Yesterday we had one of our longest drive of the trip from Vegas to Salt Lake City where we stayed in an RV park for the night. Our first night cooking and sleeping in the Jucy Van. We LOVE having the fridge, which allows us to stock any foods we want. The challenges to the van are keeping organized in our very small space, but it is fairly easy to set up and clean up the beds. We are quickly figuring out a routine.

Today we drove from SLC to Jackson Hole, We have a private camp site right on the snake river.
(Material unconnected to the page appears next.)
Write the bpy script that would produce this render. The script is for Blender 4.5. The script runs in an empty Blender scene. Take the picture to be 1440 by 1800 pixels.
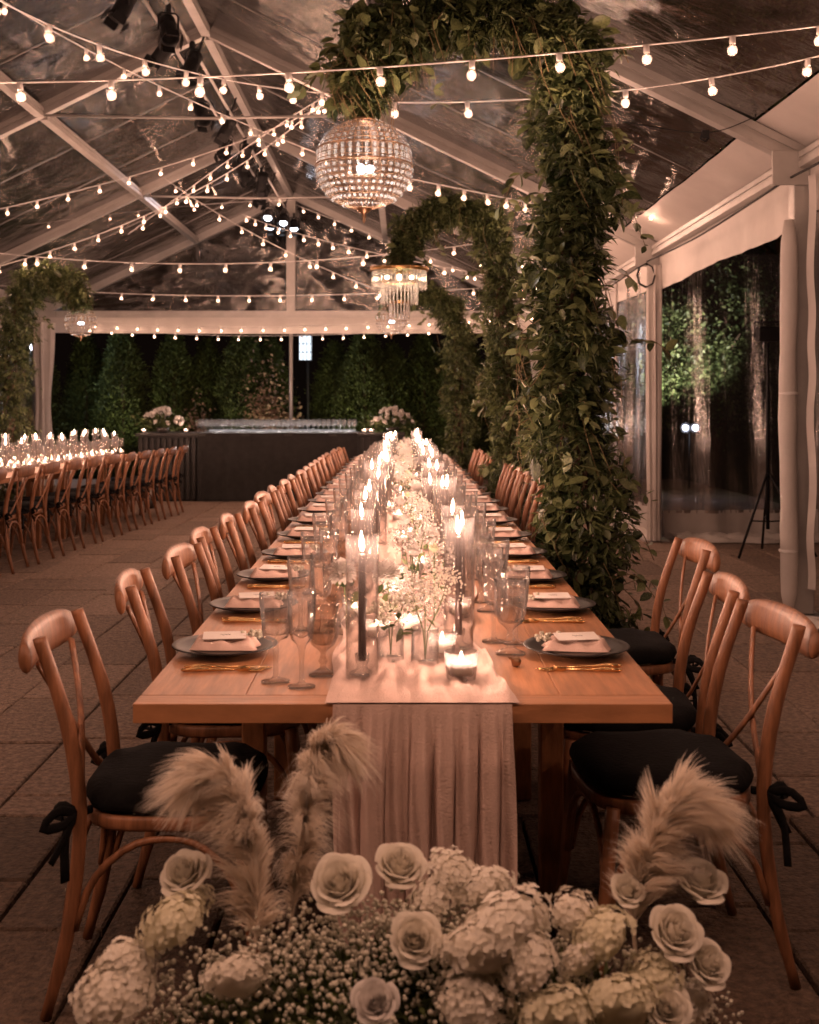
import bpy, math, random
import numpy as np
from mathutils import Vector, Matrix, Euler
random.seed(7); RNG = np.random.default_rng(7)
S = bpy.context.scene; COL = S.collection
PI = math.pi; sin = math.sin; cos = math.cos; R = math.radians

# ------------------------------------------------------------------ camera, sky, exposure
FPX, CX, HY, H = 2100.0, 708.0, 690.0, 1.435
cd = bpy.data.cameras.new('camera'); cam = bpy.data.objects.new('camera', cd); COL.objects.link(cam); S.camera = cam
cam.location = (0, 0, H); cam.rotation_euler = (R(90), 0, 0)
cd.sensor_fit = 'HORIZONTAL'; cd.sensor_width = 36; cd.lens = FPX / 1440 * 36
cd.shift_x = (720 - CX) / 1440; cd.shift_y = (HY - 900) / 1440
cd.clip_start = 0.05; cd.clip_end = 600
cd.dof.use_dof = True; cd.dof.focus_distance = 4.2; cd.dof.aperture_fstop = 52.5 / 7.5

W = bpy.data.worlds.new('World'); S.world = W; W.use_nodes = True
nt = W.node_tree; nt.nodes.clear()
sky = nt.nodes.new('ShaderNodeTexSky'); sky.sky_type = 'NISHITA'; sky.sun_disc = False
sky.sun_elevation = R(-4); sky.sun_rotation = R(250)
glow = nt.nodes.new('ShaderNodeMixRGB'); glow.inputs[0].default_value = 0.75; glow.inputs[2].default_value = (0.045, 0.026, 0.020, 1)
bg = nt.nodes.new('ShaderNodeBackground'); bg.inputs[1].default_value = 0.11
out = nt.nodes.new('ShaderNodeOutputWorld')
nt.links.new(sky.outputs[0], glow.inputs[1]); nt.links.new(glow.outputs[0], bg.inputs[0]); nt.links.new(bg.outputs[0], out.inputs[0])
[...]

On the way we found a fun water slide complex in Lava Hot Springs, Idaho and took a break to swam and slid for awhile.

lava hot springs.jpg

It has been a lot of driving and not much site seeing. Tomorrow will be much more eventful as we drive through the Grand Tetons and Yellowstone. We are looking forward to wandering through the parks.

Jucy Van

One of the first decisions we had to make was which means of transportation to use on this journey. After thorough research, and multiple driving tests, we settled on a JUCY van. Although it screams TOURIST with its bright green and purple exterior (my one apprehension in trying to avoid attention), it is everything we need to easily drive through the open west as well as the crowded cities of the East Coast.

Here is a great video that shows you everything about the JUCY Van.


With our cozy campervan, we plan to stay in RV parks and camp grounds wherever possible. We have some wonderful family and friends who are going to host us in a few cities, then we are going luxury in some VRBOs (now called HomeAway) in the larger cities where RV parks aren’t possible, and an occasional hotel.